El pasado miércoles 22, presentamos en Caracas los Cuentos Completos de nuestro Salvador Garmendia, quien aunque publicó ocho novelas, ocho libros infantiles y otros tres de ensayos y crónicas, lo que más escribió fue cuentos, trescientos cinco cuentos en once libros. Son tres tomos hermosos en una magnífica edición de Fundavag.
“Empezaba a entender vagamente las cosas. De alguna manera, regresaba a mi pueblo, sus plazas y sus calles”, escribió en La muerte y el viajante Salvador Garmendia. Su vida es un viaje de Barquisimeto a sí mismo, con múltiples escalas intermedias. Del Barquisimeto de “calles largas y derechas”, asoleadas con muy pocas treguas, todavía con nombres puestos por la historia, la política o las actividades humanas, como lo llevaron hasta los cambios octubristas. La ciudad pequeña, cuya república cultural presidía una gran dama que se había ganado ese sitio a punta de esfuerzo propio, Casta J. Riera. El Instituto Mosquera Suárez, escuela de comercio y ateneo espontáneo que regentaba con maternal señorío, editaría la primera novela de Garmendia, El Parque, lo mismo que los por él prologados Cantos Iniciales de un joven de nombre Rafael Cadenas “Mi casa está sola, / nuestra casa hermano, está sola/y ni sé qué habrá quedado allá adentro”. Es el año de 1946, Garmendia tiene dieciocho, Cadenas dieciséis. Cinco décadas después, el narrador dedicará al poeta (y a Milena) el cuento Era verdaderamente un muchacho.

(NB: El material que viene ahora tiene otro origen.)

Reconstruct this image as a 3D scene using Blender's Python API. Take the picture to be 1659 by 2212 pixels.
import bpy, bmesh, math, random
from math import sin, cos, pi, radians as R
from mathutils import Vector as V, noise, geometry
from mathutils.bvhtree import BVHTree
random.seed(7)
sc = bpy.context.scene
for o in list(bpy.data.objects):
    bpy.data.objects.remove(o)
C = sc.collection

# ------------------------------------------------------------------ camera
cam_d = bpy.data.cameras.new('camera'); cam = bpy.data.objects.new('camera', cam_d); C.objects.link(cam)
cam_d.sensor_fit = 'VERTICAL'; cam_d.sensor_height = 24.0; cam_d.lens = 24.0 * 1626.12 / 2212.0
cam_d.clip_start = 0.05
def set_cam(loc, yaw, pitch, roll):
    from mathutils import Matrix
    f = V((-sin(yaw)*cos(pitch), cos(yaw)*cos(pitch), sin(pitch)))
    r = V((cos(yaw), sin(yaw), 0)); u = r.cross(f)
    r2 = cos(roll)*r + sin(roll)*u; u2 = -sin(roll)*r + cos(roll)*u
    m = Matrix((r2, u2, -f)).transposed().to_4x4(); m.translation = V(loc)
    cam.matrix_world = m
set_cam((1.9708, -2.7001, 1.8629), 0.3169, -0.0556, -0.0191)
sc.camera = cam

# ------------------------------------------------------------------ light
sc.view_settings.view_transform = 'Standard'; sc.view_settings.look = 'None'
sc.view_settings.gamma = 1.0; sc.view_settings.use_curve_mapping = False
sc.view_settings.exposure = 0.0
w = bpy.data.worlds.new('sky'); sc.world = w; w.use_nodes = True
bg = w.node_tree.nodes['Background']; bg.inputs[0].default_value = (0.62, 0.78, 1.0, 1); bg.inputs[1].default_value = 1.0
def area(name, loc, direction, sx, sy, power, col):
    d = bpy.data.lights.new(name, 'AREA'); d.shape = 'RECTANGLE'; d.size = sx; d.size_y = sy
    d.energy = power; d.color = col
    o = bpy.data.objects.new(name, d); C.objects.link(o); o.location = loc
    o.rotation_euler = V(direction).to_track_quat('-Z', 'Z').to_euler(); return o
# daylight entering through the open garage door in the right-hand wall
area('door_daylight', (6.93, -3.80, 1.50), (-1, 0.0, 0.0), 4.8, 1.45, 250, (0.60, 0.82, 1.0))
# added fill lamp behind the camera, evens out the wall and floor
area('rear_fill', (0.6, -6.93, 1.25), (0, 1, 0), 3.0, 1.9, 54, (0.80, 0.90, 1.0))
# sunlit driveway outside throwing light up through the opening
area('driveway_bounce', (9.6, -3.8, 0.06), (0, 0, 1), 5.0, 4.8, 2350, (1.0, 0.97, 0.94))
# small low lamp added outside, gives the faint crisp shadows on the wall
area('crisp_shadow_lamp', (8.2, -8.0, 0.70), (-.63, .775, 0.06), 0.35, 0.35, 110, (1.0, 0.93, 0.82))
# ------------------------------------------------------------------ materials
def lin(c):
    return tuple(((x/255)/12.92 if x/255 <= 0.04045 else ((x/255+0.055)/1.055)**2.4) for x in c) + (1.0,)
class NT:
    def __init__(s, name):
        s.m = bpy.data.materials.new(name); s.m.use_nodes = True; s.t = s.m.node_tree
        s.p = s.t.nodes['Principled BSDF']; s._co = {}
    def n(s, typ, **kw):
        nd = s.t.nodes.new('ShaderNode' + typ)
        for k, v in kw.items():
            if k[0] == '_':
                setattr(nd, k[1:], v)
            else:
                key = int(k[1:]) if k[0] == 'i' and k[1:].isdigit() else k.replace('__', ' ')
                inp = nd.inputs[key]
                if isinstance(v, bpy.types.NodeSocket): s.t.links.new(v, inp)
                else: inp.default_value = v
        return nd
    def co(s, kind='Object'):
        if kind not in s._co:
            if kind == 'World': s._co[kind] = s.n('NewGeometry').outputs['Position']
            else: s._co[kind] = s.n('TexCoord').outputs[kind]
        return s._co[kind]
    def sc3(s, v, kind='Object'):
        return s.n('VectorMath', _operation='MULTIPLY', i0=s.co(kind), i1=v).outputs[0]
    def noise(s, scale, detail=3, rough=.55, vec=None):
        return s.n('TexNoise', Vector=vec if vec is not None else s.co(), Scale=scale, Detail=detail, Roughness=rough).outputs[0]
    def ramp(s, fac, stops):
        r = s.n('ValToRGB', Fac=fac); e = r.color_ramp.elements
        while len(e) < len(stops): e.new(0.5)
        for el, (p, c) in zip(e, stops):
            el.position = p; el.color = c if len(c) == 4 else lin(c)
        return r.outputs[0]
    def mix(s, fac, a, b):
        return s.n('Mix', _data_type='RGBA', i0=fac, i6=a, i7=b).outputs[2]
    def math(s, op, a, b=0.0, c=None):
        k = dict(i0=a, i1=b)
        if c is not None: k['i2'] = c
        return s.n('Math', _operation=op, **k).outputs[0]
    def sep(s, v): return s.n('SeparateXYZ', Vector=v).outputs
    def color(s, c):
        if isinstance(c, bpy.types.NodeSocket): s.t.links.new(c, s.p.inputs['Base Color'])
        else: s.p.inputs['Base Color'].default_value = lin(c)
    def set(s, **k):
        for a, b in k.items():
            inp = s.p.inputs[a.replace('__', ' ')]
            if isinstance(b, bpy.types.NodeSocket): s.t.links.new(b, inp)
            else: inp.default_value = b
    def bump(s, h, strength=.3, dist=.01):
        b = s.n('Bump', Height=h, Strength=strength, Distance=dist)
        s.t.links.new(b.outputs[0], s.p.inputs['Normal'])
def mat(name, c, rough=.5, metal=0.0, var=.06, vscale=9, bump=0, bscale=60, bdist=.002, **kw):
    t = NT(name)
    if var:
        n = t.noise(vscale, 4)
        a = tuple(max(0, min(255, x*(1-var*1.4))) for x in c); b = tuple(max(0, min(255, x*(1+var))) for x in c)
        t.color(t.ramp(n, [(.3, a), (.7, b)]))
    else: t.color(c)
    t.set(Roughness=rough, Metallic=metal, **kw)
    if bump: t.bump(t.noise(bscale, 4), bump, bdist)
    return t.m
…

La ciudad de su infancia que se le revuelve en Memorias de Altagracia. La infancia, “la verdadera patria del hombre”, diría Rilke, a quien nuestro Aquiles Nazoa tendría en su personal altar del heroísmo pues “sacrificó su vida por el acto de cortar una rosa para una mujer”. Su fin, en realidad, fue otro. Murió de leucemia y escribió en su epitafio “Rosa, oh contradicción pura, deleite de no ser sueño de nadie bajo tantos párpados”. Un epílogo más bien garmendiano. En Barquisimeto descubre el Partido Comunista y se hace militante, así como será factor fundamental en la publicación de la revista Tiempo Literario. Tiempo literario, ese ámbito subjetivo de la creación que, como los relojes blandos de Dalí, carece de linealidad. En una y otra, militancia y ficción, triunfa el deseo sobre la realidad objetiva.
A los veinte años se irá a Caracas. Allí será locutor, guionista de radio, televisión y cine, funcionario cultural en la UCV y directivo del Celarg. Así como en Mérida, en la ULA del eterno e inolvidable rectorado de Perucho Rincón Gutiérrez, y funcionario diplomático en Madrid, valga Umbral, que es por sí sola un género literario, y en esa Barcelona a la que nos asomamos en la sonrisa irónica de la novela negra de Vásquez Montalbán, con su detective tragón, y Eduardo Mendoza con su metódico disparate, y en la madre liberal, atea y franquista, de Esther Tusquets en Habíamos ganado la Guerra.
Esos otros oficios son parte de la vida del escritor. Mestieri di scrittori que contaría Daria Galateria, Trabajos Forzados, necesarios para la subsistencia. A lo largo de esos recorridos que se entrecruzan, el laboral, el creativo, el personal, somos y nos creemos la misma persona, mientras vamos siendo otras distintas, simultánea o sucesivamente. Como que un joven comunista puede llegar a escribir el guión de un documental que hace justicia a un conservador reformista. Hablo de López Contreras, el hombre de la transición, palabra ésta por cierto, por la que uno puede ir preso en esta contemporaneidad que desafía la ficción.